Anunció Sabina, aproximándose San Fermín, que se cortaría la coleta de los grandes escenarios con una gira definitiva que se llama Hola y Adiós, que arrancará en México y, previsiblemente, concluirá en el WiZink Center, su habitual coso madrileño. El bardo arguye por Instagram, humilde y feliz, con su voz de velocirraptor amable, que convoca al personal a bailar un último vals por lo bien que lo pasó y por lo mucho que se emocionó en su tournée anterior, Contra todo pronóstico, en la que, quizás, recibió el abrazo más cálido de su inmensa feligresía. No exagero. Tuve la fortuna de asistir a uno de los conciertos que celebró en Buenos Aires el año pasado –¡qué maravillosos recuerdos, querido Reynaldo Sietecase!– y comprobé cómo, tras interpretar “Tan joven y tan viejo” y proclamar que, “de momento, nada de adiós, muchachos”, el público porteño le agasajó con un aplauso que duró lo que una canción estándar: tres minutos. Me consta que en el Foro sucedió algo similar. Ni las admiradoras de Taylor Swift llegan a tanto.

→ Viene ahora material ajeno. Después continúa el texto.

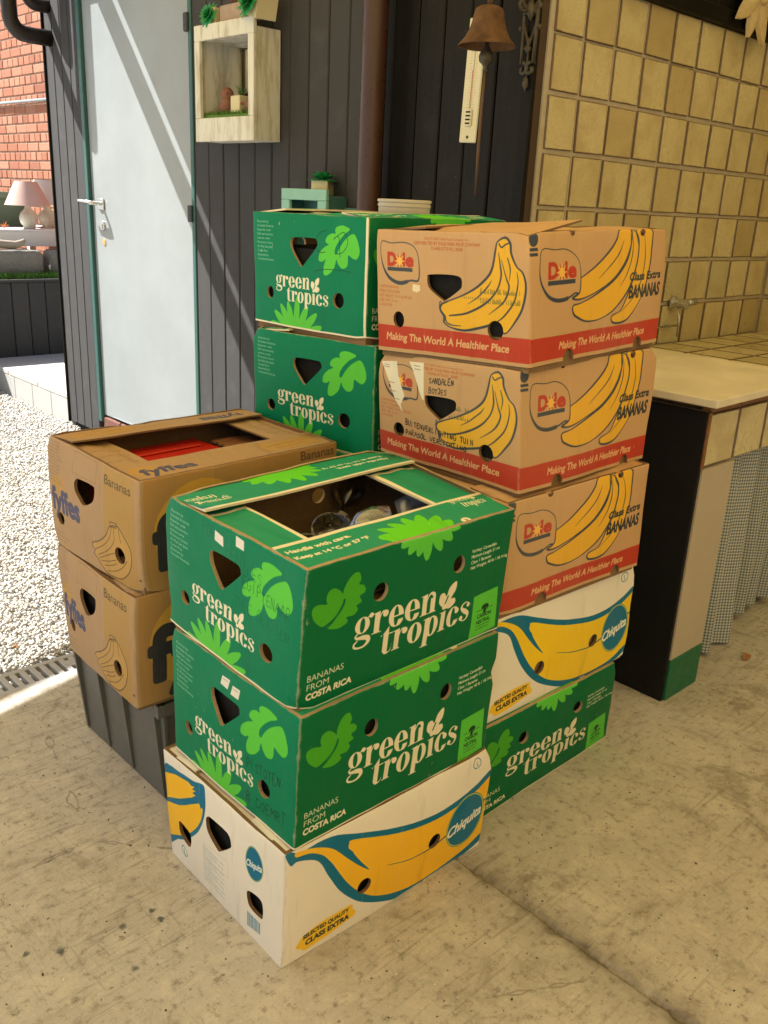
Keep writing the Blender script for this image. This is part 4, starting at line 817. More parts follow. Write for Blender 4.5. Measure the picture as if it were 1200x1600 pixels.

Hablan en la nota de prensa promocional de una “esencia trasnochada” en Sabina, y el adjetivo no me puede chirriar más: echen un vistazo al DRAE, lean todas las acepciones del vocablo, y luego me cuentan. Por su vasto cancionero palpitan, flamantes y lúcidas, las cuatro pasiones universales que hermanan a la Humanidad en la gloria y en el lodo, al menos, desde que Gilgamesh le diera calabazas a la diosa Inanna: la angustia (lupē), el miedo (fobos), la lujuria (epithumia) y el deleite (hēdonē). Maridando rigor literario, eclecticismo musical –que si rumba, que si rock&roll, que si folk, que si ranchera, que si salsa…– y no desprendiéndose de ese cordón umbilical que, ya digo, le conecta con el pueblo, que no con el populacho. Su obra no requiere de liftings. Himnos como “Aves de paso”, “Por el bulevar de los sueños rotos”, “Y sin embargo” o “19 días y 500 noches” se meten en el cuerpo –y en el alma– de uno como un chute de epinefrina, sonando ardientes, efervescentes, actualísimas y masivas.
Echo la tarde viendo en Movistar Plus el último concierto de Sabina en el WiZink. Apenas se mueve de un taburete, cuidando con celo un físico como de vidrio. Irradia, a la vez, un magnetismo atómico, crepuscular –nunca trasnochado, joder–, irresistible. Hay grietas en su gorjeo, pero también una fuerza inexplicable y contagiosa. El corazón se encoge progresivamente al ritmo de “Yo me bajo en Atocha”, de “Mentiras piadosas” o de la hermosísima “A la orilla de la chimenea”, donde, durante unos efímeros fotogramas, parece que a Mara Barros, su corista, se le escapa una lágrima. “Y si quieres, también”, canta el de Úbeda, “puedo ser tu trapecio y tu red (…) / o tal vez ese viento / que te arranca del aburrimiento / y te deja abrazada a una duda / en mitad de la calle y desnuda”. Calado por un tsunami de belleza, me quito un sombrero que no llevo puesto, aguardo al acecho la publicación de las fechas de Madrid –asumo que en la capital del Reino no se limitará a celebrar un único show– y me propongo ponerle una vela a la patrona de su pueblo y de mi apellido, la Virgen de Guadalupe, por si, de una maldita vez, deja de ser mi ballena blanca y me concede una entrevista. Con fotos de mi compadre Jeosm, por supuesto. A ver si cuela.